NTT東日本 神奈川事業部は5月12日、テルウェル東日本、e-Craft、Digikaと共に、シニア層の健康増進・デジタルリテラシー向上を目的に、ICTを活用したシニア向け教育プログラムのテストマーケティングを実施し、参加者の満足度、理解度、上達度、身体影響度などの観点から、有効なコンテンツであることの結果を得ることができたことを発表した。
テストマーケティングでは、タブレットを使用し、 脳トレ・ゲーム感覚で そろばん式暗算が身につく「デジタルそろばん(そろタッチ)」を計3回+子供交流イベント(9名)と、ロボット製作にて手先を動かし、自身にてプログラミングを学習しロボットを操作する「ロボットプログラミング(embot)」計5回+子供交流イベント(11名)を実施した。
「デジタルそろばん(そろタッチ)」では、動画視聴・iPadの操作説明、アプリで演習・両手を使う練習、フラッシュ暗算体験・暗算リレー・暗算ゲーム、子どもたちとオンライン交流を実施した。
ラボ校キッズ(学習開始適齢期:5〜8歳)の平均学習時間は1日20分弱だが、シニア受講者は39.7分であったという。また、38日間の学習進捗は、ラボ校キッズの場合、両手を使った同時タッチなどで珠置きの練習をするレベルであるJ2ステージのところ、今回のシニア受講者は「5の合成と分解」と呼ばれる操作を含むレベルであるJ4ステージにまで進んだ。
オンオフの指先の動きに加え、脳内で珠をイメージするための学習を早期に始めることができたという。ラボ校キッズと受講者シニアを比較すると、約2倍の学習量で2倍の学習進捗と、素晴らしい結果となった。iPadを事前にご自宅に貸し出したことで学習が加速し、大きな学習効果を得られたとみている。
「ロボットプログラミング(embot)」では、ダンボールロボット(embot)の工作、プログラム動作を考え意見交換しアプリでプログラミングしてembotを動かす、子どもたちにプログラミングを教えるといったことを実施した。
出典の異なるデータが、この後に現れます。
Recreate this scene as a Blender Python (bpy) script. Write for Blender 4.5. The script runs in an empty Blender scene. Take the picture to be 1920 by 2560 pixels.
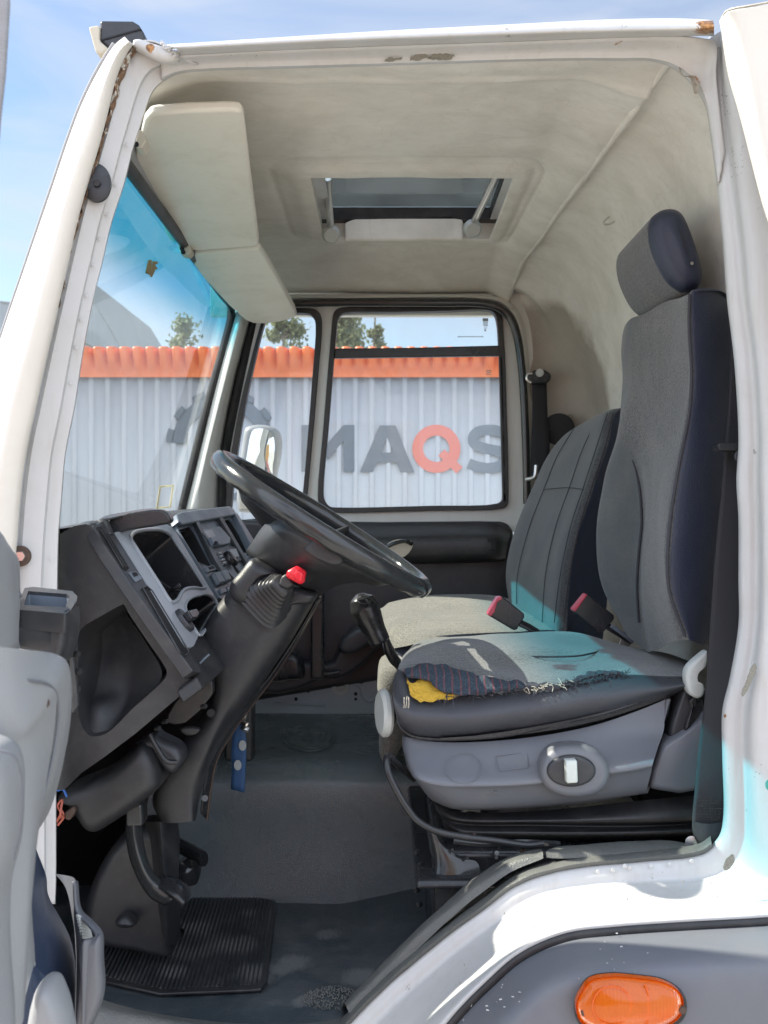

上達度合いとして、参加者のスキルや知識の違いもあり進み方には個人差があったものの、参加者同士が徐々にコミュニケーションを取り、相談や教え合いを行ったという。参加者の中には右手が不自由な人もいたが、今回の取り組みを経験したことでリハビリ効果がみられたという報告もあったのことだ。また、最初は能動的ではなかった参加者も終盤では積極的に参加し、最終日の児童への指導に対しても積極的に参加していたという。
この結果は、「シニア層に対するICT教材・ツール活用」「子どもに教えることを目標設定したカリキュラム設計」「カリキュラムを通じたコミュニティ形成・交流促進」などの観点から、シニア層に対する当該コンテンツ活用が有効と考えられ、「高齢化」「デジタルデバイド」等の解決に貢献できるよう、各自治体における地域に根ざしたサスティナブルな取り組みへの展開をめざすという。その一環として、今回テストマーケティングを実施した横須賀にあるICT教育施設「スカピア」でも体験会、本格的な教室開催を行っていくということだ。